Pero los fragmentos de programas religiosos que se escuchan le dan también un tono místico a Rocio das vagas. El sonido pone en contrapunto así el azar, lo aleatorio de este materialismo y su ciencia, con la magia de la religión afrobrasileña y la cristiana popular de los milagros. ¿Será un intento de confrontarse o dialogar con el materialismo chamánico de Los Ingrávidos? Lo cierto es que yo en esto estoy del lado del colectivo mexicano por la tradición latinoamericana en la que se inscriben su pensamiento y su cine.
La última pieza que comentamos aquí, El loro, podría plantear, ante todo, la pregunta acerca de por qué considerar este cortometraje una obra experimental. Es la única película que ha realizado hasta ahora Sofía Krasnopolsky, como parte de sus estudios en la Universidad del Cine, y se estrenó en el BAFICI en la sección no competitiva llamada “Lugares”.

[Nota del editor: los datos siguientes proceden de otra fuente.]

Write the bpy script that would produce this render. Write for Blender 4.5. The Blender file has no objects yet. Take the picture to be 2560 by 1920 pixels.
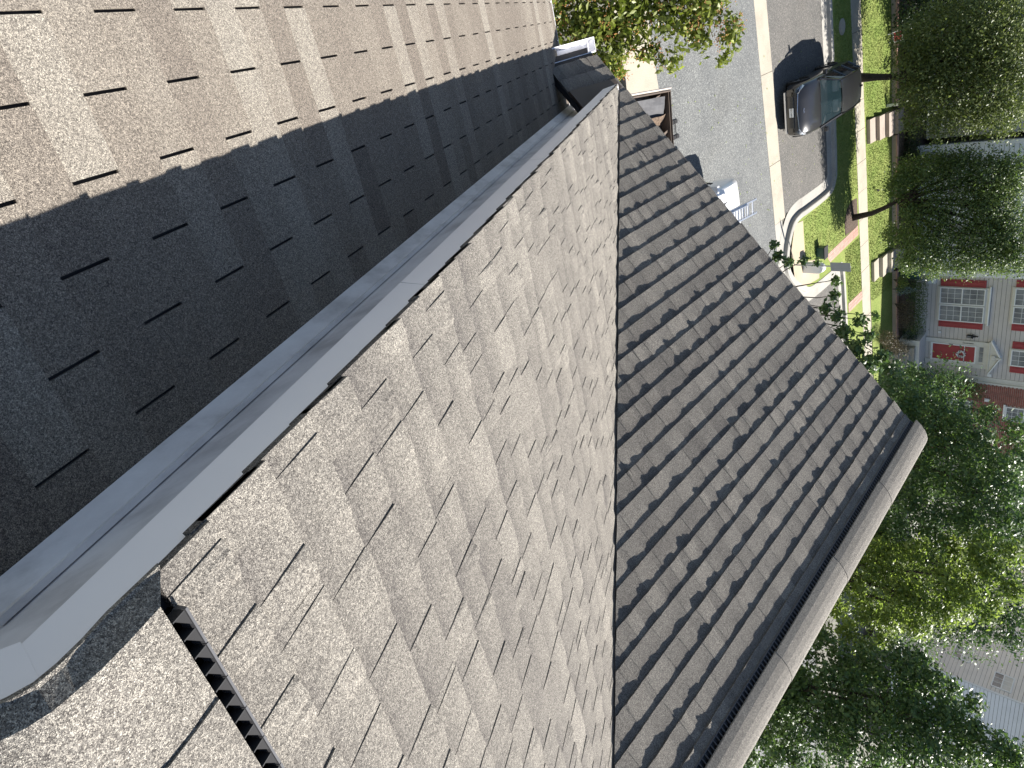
import bpy, bmesh, math, random
import numpy as np
from mathutils import Vector, Matrix
S = bpy.context.scene
COL = S.collection
R = math.radians

# ------------------------------------------------------------------ camera
cam_d = bpy.data.cameras.new('camera')
cam = bpy.data.objects.new('camera', cam_d); COL.objects.link(cam)
yaw, pit, rol = R(36.76), R(-42.739), R(12.441)
fwd = Vector((math.sin(yaw)*math.cos(pit), math.cos(yaw)*math.cos(pit), math.sin(pit)))
rt0 = Vector((math.cos(yaw), -math.sin(yaw), 0)); up0 = rt0.cross(fwd)
rt = math.cos(rol)*rt0 + math.sin(rol)*up0; up = -math.sin(rol)*rt0 + math.cos(rol)*up0
mx, my, mz = up, -rt, -fwd            # the phone is held on its side
cam.matrix_world = Matrix(((mx.x, my.x, mz.x, -0.5742), (mx.y, my.y, mz.y, -5.4071), (mx.z, my.z, mz.z, 3.7483), (0, 0, 0, 1)))
cam_d.sensor_width = 36; cam_d.lens = 1667.8*36/2560
cam_d.clip_start = 0.05; cam_d.clip_end = 400
S.camera = cam

# ------------------------------------------------------------------ light
SUN = Vector((0.650, 0.238, 0.722)).normalized()
w = bpy.data.worlds.new('World'); S.world = w; w.use_nodes = True
wn = w.node_tree; bg = wn.nodes['Background']
sky = wn.nodes.new('ShaderNodeTexSky'); sky.sky_type = 'NISHITA'; sky.sun_disc = False
sky.sun_elevation = math.asin(SUN.z); sky.sun_rotation = math.atan2(SUN.x, SUN.y)
sky.altitude = 100; sky.air_density = 1.0; sky.dust_density = 0.6; sky.ozone_density = 1.0
wn.links.new(sky.outputs[0], bg.inputs[0]); bg.inputs[1].default_value = 0.05
sd = bpy.data.lights.new('sun', 'SUN'); sd.energy = 4.5; sd.angle = R(0.5); sd.color = (1, 0.955, 0.895)
so = bpy.data.objects.new('sun', sd); COL.objects.link(so)
so.rotation_euler = SUN.to_track_quat('Z', 'Y').to_euler()
S.view_settings.view_transform = 'Standard'; S.view_settings.look = 'None'
S.view_settings.exposure = 1.40; S.view_settings.gamma = 1; S.view_settings.use_curve_mapping = False
S.cycles.max_bounces = 6; S.cycles.diffuse_bounces = 3; S.cycles.glossy_bounces = 3; S.cycles.transparent_max_bounces = 6

# ------------------------------------------------------------------ materials
def mat(name):
    m = bpy.data.materials.new(name); m.use_nodes = True
    nt = m.node_tree; return m, nt, nt.nodes['Principled BSDF']
def N(nt, typ, **kw):
    n = nt.nodes.new(typ)
    for k, v in kw.items():
        if k[0] == 'i' and k[1:].isdigit(): n.inputs[int(k[1:])].default_value = v
        else: setattr(n, k, v)
    return n
def ramp(nt, fac, stops):
    n = nt.nodes.new('ShaderNodeValToRGB'); e = n.color_ramp.elements
    while len(e) < len(stops): e.new(0.5)
    for s, (p, c) in zip(e, stops): s.position = p; s.color = (*c, 1)
    nt.links.new(fac, n.inputs[0]); return n.outputs[0]
def mix(nt, fac, a, b, mode='MIX'):
    n = nt.nodes.new('ShaderNodeMix'); n.data_type = 'RGBA'; n.blend_type = mode
    for sock, v in ((n.inputs[0], fac), (n.inputs[6], a), (n.inputs[7], b)):
        if hasattr(v, 'links') or hasattr(v, 'is_output'): nt.links.new(v, sock)
        elif isinstance(v, (int, float)): sock.default_value = v
        else: sock.default_value = (*v, 1)
    return n.outputs[2]
def math_(nt, op, a, b=None, c=None):
    n = nt.nodes.new('ShaderNodeMath'); n.operation = op
    for i, v in enumerate((a, b, c)):
        if v is None: continue
        if isinstance(v, (int, float)): n.inputs[i].default_value = v
        else: nt.links.new(v, n.inputs[i])
    return n.outputs[0]
def noise(nt, scale, detail=3, vec=None, rough=0.5):
    n = N(nt, 'ShaderNodeTexNoise'); n.inputs['Scale'].default_value = scale
    n.inputs['Detail'].default_value = detail; n.inputs['Roughness'].default_value = rough
    if vec is None: vec = pos(nt)
    nt.links.new(vec, n.inputs['Vector']); return n.outputs['Fac']
def pos(nt):
    return N(nt, 'ShaderNodeNewGeometry').outputs['Position']
def bump(nt, b, h, strength=0.5, dist=0.01):
    n = N(nt, 'ShaderNodeBump'); n.inputs['Strength'].default_value = strength; n.inputs['Distance'].default_value = dist
    nt.links.new(h, n.inputs['Height']); nt.links.new(n.outputs[0], b.inputs['Normal'])
def simple(name, col, rough=0.6, metal=0.0, var=0.15, scale=6.0, spec=0.5, bmp=0.0):
    m, nt, b = mat(name)
    f = noise(nt, scale, 4)
    c = ramp(nt, f, [(0.3, tuple(x*(1-var) for x in col)), (0.7, tuple(min(1, x*(1+var)) for x in col))])
    nt.links.new(c, b.inputs['Base Color']); b.inputs['Roughness'].default_value = rough
    b.inputs['Metallic'].default_value = metal; b.inputs['Specular IOR Level'].default_value = spec
    if bmp: bump(nt, b, noise(nt, scale*6, 3), bmp, 0.01)
    return m

def shingle_mat(name, dark, mid, light, gscale=820, ov=.26):
    m, nt, b = mat(name)
    at = N(nt, 'ShaderNodeAttribute', attribute_name='tone').outputs['Fac']
    oi = N(nt, 'ShaderNodeObjectInfo').outputs['Random']
    p = pos(nt)
    t = math_(nt, 'ADD', at, math_(nt, 'MULTIPLY', math_(nt, 'SUBTRACT', oi, 0.5), ov))
    t = math_(nt, 'ADD', t, math_(nt, 'MULTIPLY', math_(nt, 'SUBTRACT', noise(nt, 6, 3, p), 0.5), 0.22))
    base = ramp(nt, t, [(0.05, dark), (0.5, mid), (0.95, light)])
    # mineral granules: every cell its own shade
    v = N(nt, 'ShaderNodeTexVoronoi', feature='F1'); v.inputs['Scale'].default_value = gscale
    nt.links.new(p, v.inputs['Vector'])
    sep = N(nt, 'ShaderNodeSeparateColor'); nt.links.new(v.outputs['Color'], sep.inputs[0])
    g = ramp(nt, sep.outputs[0], [(0.0, (0.30, 0.28, 0.28)), (0.35, (0.75, 0.73, 0.72)), (0.7, (1.15, 1.12, 1.08)), (1.0, (2.1, 2.02, 1.9))])
    c = mix(nt, 1.0, base, g, 'MULTIPLY')
    v2 = N(nt, 'ShaderNodeTexVoronoi', feature='F1'); v2.inputs['Scale'].default_value = gscale*0.33
    nt.links.new(p, v2.inputs['Vector'])
    sep2 = N(nt, 'ShaderNodeSeparateColor'); nt.links.new(v2.outputs['Color'], sep2.inputs[0])
    g2 = ramp(nt, sep2.outputs[1], [(0.0, (0.64, 0.63, 0.63)), (1.0, (1.38, 1.37, 1.35))])
    c = mix(nt, 1.0, c, g2, 'MULTIPLY')
    nt.links.new(c, b.inputs['Base Color']); b.inputs['Roughness'].default_value = 0.9
    b.inputs['Specular IOR Level'].default_value = 0.25
    bump(nt, b, v.outputs['Distance'], 0.55, 0.002)
    return m
M = {}
M['shingle'] = shingle_mat('asphalt_shingle', (0.106, 0.101, 0.097), (0.175, 0.168, 0.154), (0.262, 0.252, 0.228))
M['shingle3'] = shingle_mat('three_tab_shingle', (0.14, 0.124, 0.109), (0.195, 0.178, 0.155), (0.275, 0.264, 0.235), 900, .15)
M['felt'] = simple('roofing_felt', (0.02, 0.02, 0.022), 0.9)
M['alu'] = simple('white_aluminium', (0.87, 0.87, 0.90), 0.42, 0, 0.025, 3)
def dirty():
    m, nt, b = mat('weathered_aluminium')
    p = pos(nt)
    mp = N(nt, 'ShaderNodeMapping'); mp.inputs['Scale'].default_value = (8, 2.2, 5); nt.links.new(p, mp.inputs[0])
    f = noise(nt, 1.5, 6, mp.outputs[0], 0.65)
    c = ramp(nt, f, [(0.3, (0.50, 0.475, 0.475)), (0.5, (0.72, 0.69, 0.695)), (0.7, (0.82, 0.795, 0.80))])
    nt.links.new(c, b.inputs['Base Color']); b.inputs['Roughness'].default_value = 0.55
    return m
M['alu_dirty'] = dirty()
M['brown_metal'] = simple('brown_metal', (0.085, 0.062, 0.047), 0.6, 0.0, 0.15, 5)
M['plastic'] = simple('black_plastic', (0.012, 0.012, 0.013), 0.38, 0, 0.1)
M['plastic_lip'] = simple('worn_black_plastic', (0.10, 0.10, 0.105), 0.5, 0, 0.1, 6, 0.3)
M['plastic_fin'] = simple('grey_plastic', (0.03, 0.03, 0.032), 0.65, 0, 0.1, 6, 0.25)
M['slot'] = simple('vent_slot', (0.004, 0.004, 0.004), 1.0, 0, 0.1, 6, 0.0)  # near-black base colour stands in for the deep shade inside the slot
M['white'] = simple('white_paint', (0.78, 0.78, 0.76), 0.5, 0, 0.03, 3)
M['cream'] = simple('cream_paint', (0.62, 0.60, 0.54), 0.55, 0, 0.05, 3)
M['taupe'] = simple('taupe_siding', (0.58, 0.53, 0.48), 0.6, 0, 0.06, 2)
M['white_siding'] = simple('white_siding', (0.74, 0.75, 0.76), 0.55, 0, 0.04, 2)
M['beige_siding'] = simple('beige_siding', (0.80, 0.74, 0.66), 0.6, 0, 0.05, 2)
M['groove'] = simple('siding_shadow_line', (0.10, 0.095, 0.09), 0.8)
M['red'] = simple('red_shutter', (0.33, 0.035, 0.04), 0.45, 0, 0.08, 4)
M['mortar'] = simple('mortar', (0.50, 0.44, 0.39), 0.9)
M['brick'] = simple('brick', (0.27, 0.10, 0.075), 0.85, 0, 0.35, 4)
M['paver'] = simple('pink_brick_paver', (0.47, 0.28, 0.225), 0.85, 0, 0.14, 5)
M['dry_ground'] = simple('dry_ground', (0.15, 0.145, 0.12), 0.95, 0, 0.3, 0.6)
M['dark'] = simple('dark_interior', (0.02, 0.022, 0.025), 0.7)
M['black'] = simple('black_rubber', (0.015, 0.015, 0.016), 0.75)
M['trunk'] = simple('bark', (0.05, 0.04, 0.033), 0.9, 0, 0.35, 14, 0.3, 0.6)
M['mulch'] = simple('mulch', (0.10, 0.075, 0.06), 0.95, 0, 0.5, 30, 0.2, 1.0)
M['soil'] = simple('planting_bed', (0.13, 0.095, 0.07), 0.95, 0, 0.5, 14, 0.2, 1.0)
M['green_bin'] = simple('green_plastic', (0.012, 0.06, 0.05), 0.45, 0, 0.1)
M['grey_box'] = simple('grey_metal', (0.33, 0.335, 0.32), 0.5, 0.0, 0.05)
M['dull_steel'] = simple('dull_steel', (0.10, 0.10, 0.105), 0.8, 0.0, 0.12, 6, 0.2)
M['steel'] = simple('bare_aluminium', (0.62, 0.64, 0.68), 0.28, 0.75, 0.08)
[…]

Una chica se instala en la casa de la abuela de una amiga que se ha ido de viaje con el encargo de cuidar la mascota del título. Lo que se puede construir como “historia” a partir del argumento es una parte breve de su estadía allí, en la que también se ocupa de regar las plantas de un jardín que pasa de lo frondoso a lo salvaje. Por una llamada debe salir de la casa. No pasa casi nada más en esta película, salvo que sea la interacción de la chica con su entorno, lo que por sí mismo no parece lo suficientemente interesante, salvo porque hace sospechar que es pretexto para otra cosa.
Y lo es. Lo experimental de El loro y su valor cinematográfico están en un trabajo con el sonido ambiental que se desliga de la acción, por una parte. Desborda el realismo también, y en consecuencia desfamiliariza la representación visual de la película de una manera inusualmente profunda. Va de lo cotidiano hacia la ficción genérica, presumiblemente de una película de espías, en diálogos que se escuchan en la televisión a todo volumen de algún vecino, pero misteriosamente antes y después en el juego de dos niños que repiten casi textualmente los parlamentos del film.
Hay que agregar que este sonido extraño también está enrarecido. La película se escucha en un doblaje que parece demasiado torpe y que lo homologa, en la manera de decir los textos, con los niños. En una de las voces adultas, sin embargo, encuentro semejanza con la de Lautaro Murúa, actor muy conocido del cine argentino y que es el protagonista de Invasión (1969), de Hugo Santiago, película nacional de culto y que también es de espías. El último diálogo de los niños pareciera integrar, al final, otro ruido del ambiente que no es un disparo, pero en cierto modo lo parece, etcétera.
La cineasta, entrevistada también por nosotros, cita como inspiración de este experimento a Laura Citarella, además de las prácticas sensoriales de Lucrecia Martel, fácilmente reconocibles en el sonido ambiental. Lo que me intriga es cómo lo primero pasa inadvertido, prueba de lo cual es el poco reconocimiento que ha tenido esta pieza en relación con otros cortos. Pienso que podría ser consecuencia de reproducciones deficientes del sonido como la del Kino CNB, aunque cuenta con buenos equipos para una sala de su tipo. Hay que estar pendientes de los próximos trabajos de Sofía Krasnopolsky, si logra seguir adelante con su carrera en la Argentina de hoy, cuyo gobierno “anarcocapitalista” es muy hostil hacia el cine.